* _Source material_:
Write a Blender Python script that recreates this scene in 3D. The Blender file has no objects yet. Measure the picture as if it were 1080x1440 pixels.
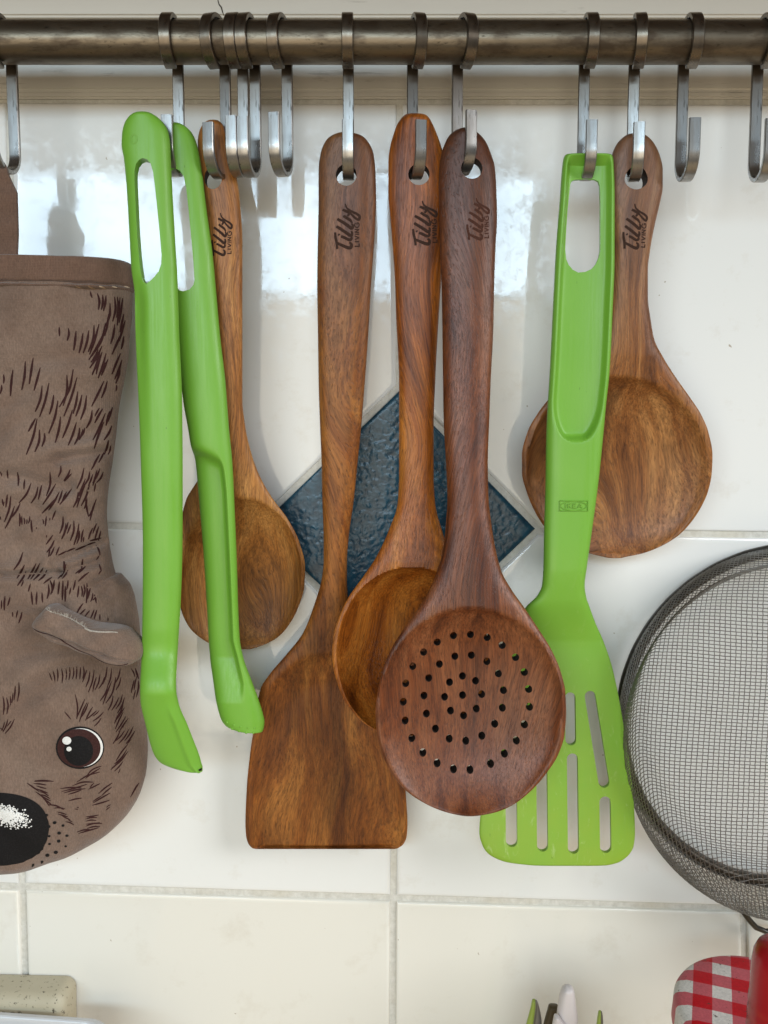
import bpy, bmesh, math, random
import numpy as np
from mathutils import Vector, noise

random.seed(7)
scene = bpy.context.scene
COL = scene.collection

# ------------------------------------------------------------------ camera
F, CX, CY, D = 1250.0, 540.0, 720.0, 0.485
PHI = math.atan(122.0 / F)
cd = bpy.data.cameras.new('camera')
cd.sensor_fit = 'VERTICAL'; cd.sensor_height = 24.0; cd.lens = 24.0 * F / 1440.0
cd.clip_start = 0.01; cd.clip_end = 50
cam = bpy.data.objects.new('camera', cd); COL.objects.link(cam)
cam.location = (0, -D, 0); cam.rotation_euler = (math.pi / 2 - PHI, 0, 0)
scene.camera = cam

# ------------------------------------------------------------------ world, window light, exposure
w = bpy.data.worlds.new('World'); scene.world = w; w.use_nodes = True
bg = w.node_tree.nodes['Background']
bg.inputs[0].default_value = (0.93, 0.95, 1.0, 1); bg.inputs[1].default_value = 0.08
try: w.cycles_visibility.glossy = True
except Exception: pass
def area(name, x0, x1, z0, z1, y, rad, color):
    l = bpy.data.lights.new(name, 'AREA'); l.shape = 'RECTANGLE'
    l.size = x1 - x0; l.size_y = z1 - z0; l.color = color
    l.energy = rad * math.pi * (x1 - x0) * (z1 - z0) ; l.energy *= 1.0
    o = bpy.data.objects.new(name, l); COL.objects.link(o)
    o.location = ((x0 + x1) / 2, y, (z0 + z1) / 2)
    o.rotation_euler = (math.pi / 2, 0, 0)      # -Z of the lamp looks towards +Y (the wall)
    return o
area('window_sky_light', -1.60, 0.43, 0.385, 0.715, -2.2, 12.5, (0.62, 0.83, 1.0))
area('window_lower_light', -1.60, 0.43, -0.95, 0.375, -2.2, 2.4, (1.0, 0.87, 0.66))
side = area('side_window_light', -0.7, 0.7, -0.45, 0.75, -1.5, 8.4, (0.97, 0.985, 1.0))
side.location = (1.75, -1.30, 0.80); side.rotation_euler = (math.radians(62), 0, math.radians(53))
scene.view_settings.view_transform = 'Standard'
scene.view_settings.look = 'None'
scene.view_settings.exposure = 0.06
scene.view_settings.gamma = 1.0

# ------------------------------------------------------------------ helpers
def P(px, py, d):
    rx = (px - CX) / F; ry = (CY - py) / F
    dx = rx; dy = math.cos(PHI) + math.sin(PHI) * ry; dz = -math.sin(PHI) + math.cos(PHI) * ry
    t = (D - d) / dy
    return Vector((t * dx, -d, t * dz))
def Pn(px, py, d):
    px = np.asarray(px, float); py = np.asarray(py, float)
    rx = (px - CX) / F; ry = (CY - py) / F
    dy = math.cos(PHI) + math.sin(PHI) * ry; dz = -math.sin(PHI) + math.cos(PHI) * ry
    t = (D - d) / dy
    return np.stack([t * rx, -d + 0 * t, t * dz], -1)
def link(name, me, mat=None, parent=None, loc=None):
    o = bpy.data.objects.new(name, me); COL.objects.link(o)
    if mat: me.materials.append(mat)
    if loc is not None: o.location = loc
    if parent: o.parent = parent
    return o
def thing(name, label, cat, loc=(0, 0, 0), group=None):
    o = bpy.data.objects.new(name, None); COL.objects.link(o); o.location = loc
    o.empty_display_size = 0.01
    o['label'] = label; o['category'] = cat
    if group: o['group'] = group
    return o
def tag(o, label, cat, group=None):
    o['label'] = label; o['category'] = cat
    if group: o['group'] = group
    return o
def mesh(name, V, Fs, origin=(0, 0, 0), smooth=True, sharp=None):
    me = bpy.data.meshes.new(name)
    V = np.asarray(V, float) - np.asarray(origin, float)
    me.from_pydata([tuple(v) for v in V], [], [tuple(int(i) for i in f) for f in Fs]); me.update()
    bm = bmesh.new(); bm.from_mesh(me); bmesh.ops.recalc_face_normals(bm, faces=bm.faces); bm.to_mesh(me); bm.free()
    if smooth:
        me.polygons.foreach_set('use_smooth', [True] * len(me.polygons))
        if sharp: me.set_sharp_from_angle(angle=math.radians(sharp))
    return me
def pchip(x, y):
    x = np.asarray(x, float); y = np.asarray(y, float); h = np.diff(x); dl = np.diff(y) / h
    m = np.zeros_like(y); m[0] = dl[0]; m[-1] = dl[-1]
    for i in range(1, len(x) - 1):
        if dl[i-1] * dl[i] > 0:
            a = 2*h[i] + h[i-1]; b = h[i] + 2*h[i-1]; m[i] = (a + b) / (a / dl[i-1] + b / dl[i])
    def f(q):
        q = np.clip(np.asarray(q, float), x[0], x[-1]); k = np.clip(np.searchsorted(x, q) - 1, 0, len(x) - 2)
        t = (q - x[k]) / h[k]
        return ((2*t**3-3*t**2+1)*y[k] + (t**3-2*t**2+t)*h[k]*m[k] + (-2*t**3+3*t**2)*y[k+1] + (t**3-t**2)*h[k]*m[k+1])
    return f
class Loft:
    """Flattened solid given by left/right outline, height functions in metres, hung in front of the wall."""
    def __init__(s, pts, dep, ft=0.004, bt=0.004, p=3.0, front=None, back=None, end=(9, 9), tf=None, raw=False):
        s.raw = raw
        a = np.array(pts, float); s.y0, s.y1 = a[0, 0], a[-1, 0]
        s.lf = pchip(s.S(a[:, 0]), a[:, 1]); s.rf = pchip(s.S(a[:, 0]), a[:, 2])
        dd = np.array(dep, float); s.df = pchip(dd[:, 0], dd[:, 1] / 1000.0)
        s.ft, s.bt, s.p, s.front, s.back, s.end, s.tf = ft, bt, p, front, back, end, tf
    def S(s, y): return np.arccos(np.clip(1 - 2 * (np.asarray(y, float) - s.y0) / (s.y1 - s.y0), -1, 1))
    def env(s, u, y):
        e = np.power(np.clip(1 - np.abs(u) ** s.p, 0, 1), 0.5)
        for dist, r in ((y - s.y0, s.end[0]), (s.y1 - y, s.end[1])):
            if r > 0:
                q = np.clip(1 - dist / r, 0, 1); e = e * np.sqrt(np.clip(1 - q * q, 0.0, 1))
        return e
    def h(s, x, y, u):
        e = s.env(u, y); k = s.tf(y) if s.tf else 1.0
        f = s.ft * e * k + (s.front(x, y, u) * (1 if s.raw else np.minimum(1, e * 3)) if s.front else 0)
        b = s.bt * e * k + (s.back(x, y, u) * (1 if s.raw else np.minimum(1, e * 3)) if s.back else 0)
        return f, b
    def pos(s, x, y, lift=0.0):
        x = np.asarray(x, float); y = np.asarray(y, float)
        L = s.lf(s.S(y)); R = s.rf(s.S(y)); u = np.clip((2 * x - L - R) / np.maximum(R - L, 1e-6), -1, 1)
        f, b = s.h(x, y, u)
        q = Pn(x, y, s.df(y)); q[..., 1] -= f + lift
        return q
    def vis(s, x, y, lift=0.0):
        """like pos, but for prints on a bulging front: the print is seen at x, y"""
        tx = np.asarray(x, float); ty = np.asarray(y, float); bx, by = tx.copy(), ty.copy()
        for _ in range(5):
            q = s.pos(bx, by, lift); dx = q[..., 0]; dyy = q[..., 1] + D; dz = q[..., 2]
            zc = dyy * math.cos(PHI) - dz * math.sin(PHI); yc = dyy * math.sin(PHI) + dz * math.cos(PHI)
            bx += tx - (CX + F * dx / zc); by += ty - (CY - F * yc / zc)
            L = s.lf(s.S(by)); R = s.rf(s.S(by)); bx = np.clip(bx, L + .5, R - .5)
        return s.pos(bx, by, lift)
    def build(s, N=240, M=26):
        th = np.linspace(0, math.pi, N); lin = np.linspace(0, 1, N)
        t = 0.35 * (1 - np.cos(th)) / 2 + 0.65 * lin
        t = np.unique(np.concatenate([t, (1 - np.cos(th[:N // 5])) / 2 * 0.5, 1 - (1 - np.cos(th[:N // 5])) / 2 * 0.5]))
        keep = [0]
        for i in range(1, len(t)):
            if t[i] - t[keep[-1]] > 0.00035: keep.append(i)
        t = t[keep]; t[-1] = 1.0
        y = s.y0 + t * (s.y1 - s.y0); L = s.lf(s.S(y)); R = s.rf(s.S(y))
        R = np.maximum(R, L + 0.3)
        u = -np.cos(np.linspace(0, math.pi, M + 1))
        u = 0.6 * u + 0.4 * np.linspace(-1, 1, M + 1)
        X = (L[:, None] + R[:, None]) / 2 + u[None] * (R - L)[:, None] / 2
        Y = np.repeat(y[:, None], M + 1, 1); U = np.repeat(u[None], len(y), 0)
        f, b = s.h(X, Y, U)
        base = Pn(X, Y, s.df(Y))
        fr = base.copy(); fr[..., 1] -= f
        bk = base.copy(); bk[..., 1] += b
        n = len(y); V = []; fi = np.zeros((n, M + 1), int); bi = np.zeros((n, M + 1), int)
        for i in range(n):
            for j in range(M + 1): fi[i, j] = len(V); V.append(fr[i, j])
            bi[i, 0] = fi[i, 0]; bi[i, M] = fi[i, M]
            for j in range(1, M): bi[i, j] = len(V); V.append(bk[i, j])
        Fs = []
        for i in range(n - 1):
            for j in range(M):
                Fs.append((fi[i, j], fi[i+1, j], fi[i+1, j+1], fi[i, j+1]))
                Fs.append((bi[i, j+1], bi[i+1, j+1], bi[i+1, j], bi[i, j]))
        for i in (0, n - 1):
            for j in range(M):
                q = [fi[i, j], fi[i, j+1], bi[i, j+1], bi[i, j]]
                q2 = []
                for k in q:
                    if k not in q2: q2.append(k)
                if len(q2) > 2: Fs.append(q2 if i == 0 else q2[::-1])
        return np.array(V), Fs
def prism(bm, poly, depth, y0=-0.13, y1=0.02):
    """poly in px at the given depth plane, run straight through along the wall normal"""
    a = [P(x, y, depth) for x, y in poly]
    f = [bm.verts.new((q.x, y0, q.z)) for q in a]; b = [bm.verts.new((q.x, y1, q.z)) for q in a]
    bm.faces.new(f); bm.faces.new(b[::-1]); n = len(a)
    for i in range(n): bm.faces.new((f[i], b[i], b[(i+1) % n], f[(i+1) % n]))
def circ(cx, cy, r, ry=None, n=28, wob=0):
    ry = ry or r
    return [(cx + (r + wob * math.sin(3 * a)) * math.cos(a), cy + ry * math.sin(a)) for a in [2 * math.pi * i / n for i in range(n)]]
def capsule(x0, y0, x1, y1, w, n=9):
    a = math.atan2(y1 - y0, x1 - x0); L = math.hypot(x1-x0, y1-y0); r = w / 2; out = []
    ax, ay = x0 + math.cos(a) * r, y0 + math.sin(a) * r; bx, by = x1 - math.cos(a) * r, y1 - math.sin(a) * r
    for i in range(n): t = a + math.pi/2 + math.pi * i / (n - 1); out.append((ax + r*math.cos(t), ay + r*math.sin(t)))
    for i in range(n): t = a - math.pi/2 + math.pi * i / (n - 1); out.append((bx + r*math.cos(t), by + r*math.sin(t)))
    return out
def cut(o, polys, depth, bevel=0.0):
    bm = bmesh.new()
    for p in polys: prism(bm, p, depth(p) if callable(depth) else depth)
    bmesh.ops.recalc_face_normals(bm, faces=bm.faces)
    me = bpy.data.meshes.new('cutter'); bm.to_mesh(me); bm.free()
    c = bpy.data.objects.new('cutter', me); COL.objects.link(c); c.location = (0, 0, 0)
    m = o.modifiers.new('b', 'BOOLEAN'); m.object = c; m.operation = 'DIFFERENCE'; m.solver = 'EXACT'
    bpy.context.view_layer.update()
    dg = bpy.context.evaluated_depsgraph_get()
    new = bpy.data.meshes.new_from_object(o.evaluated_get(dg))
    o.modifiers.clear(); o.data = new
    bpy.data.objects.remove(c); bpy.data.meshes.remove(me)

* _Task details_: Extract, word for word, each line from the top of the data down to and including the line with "scene.view_settings.gamma = 1.0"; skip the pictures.

* _Exercise response_:
Write a Blender Python script that recreates this scene in 3D. The Blender file has no objects yet. Measure the picture as if it were 1080x1440 pixels.
import bpy, bmesh, math, random
import numpy as np
from mathutils import Vector, noise

random.seed(7)
scene = bpy.context.scene
COL = scene.collection

# ------------------------------------------------------------------ camera
F, CX, CY, D = 1250.0, 540.0, 720.0, 0.485
PHI = math.atan(122.0 / F)
cd = bpy.data.cameras.new('camera')
cd.sensor_fit = 'VERTICAL'; cd.sensor_height = 24.0; cd.lens = 24.0 * F / 1440.0
cd.clip_start = 0.01; cd.clip_end = 50
cam = bpy.data.objects.new('camera', cd); COL.objects.link(cam)
cam.location = (0, -D, 0); cam.rotation_euler = (math.pi / 2 - PHI, 0, 0)
scene.camera = cam

# ------------------------------------------------------------------ world, window light, exposure
w = bpy.data.worlds.new('World'); scene.world = w; w.use_nodes = True
bg = w.node_tree.nodes['Background']
bg.inputs[0].default_value = (0.93, 0.95, 1.0, 1); bg.inputs[1].default_value = 0.08
try: w.cycles_visibility.glossy = True
except Exception: pass
def area(name, x0, x1, z0, z1, y, rad, color):
    l = bpy.data.lights.new(name, 'AREA'); l.shape = 'RECTANGLE'
    l.size = x1 - x0; l.size_y = z1 - z0; l.color = color
    l.energy = rad * math.pi * (x1 - x0) * (z1 - z0) ; l.energy *= 1.0
    o = bpy.data.objects.new(name, l); COL.objects.link(o)
    o.location = ((x0 + x1) / 2, y, (z0 + z1) / 2)
    o.rotation_euler = (math.pi / 2, 0, 0)      # -Z of the lamp looks towards +Y (the wall)
    return o
area('window_sky_light', -1.60, 0.43, 0.385, 0.715, -2.2, 12.5, (0.62, 0.83, 1.0))
area('window_lower_light', -1.60, 0.43, -0.95, 0.375, -2.2, 2.4, (1.0, 0.87, 0.66))
side = area('side_window_light', -0.7, 0.7, -0.45, 0.75, -1.5, 8.4, (0.97, 0.985, 1.0))
side.location = (1.75, -1.30, 0.80); side.rotation_euler = (math.radians(62), 0, math.radians(53))
scene.view_settings.view_transform = 'Standard'
scene.view_settings.look = 'None'
scene.view_settings.exposure = 0.06
scene.view_settings.gamma = 1.0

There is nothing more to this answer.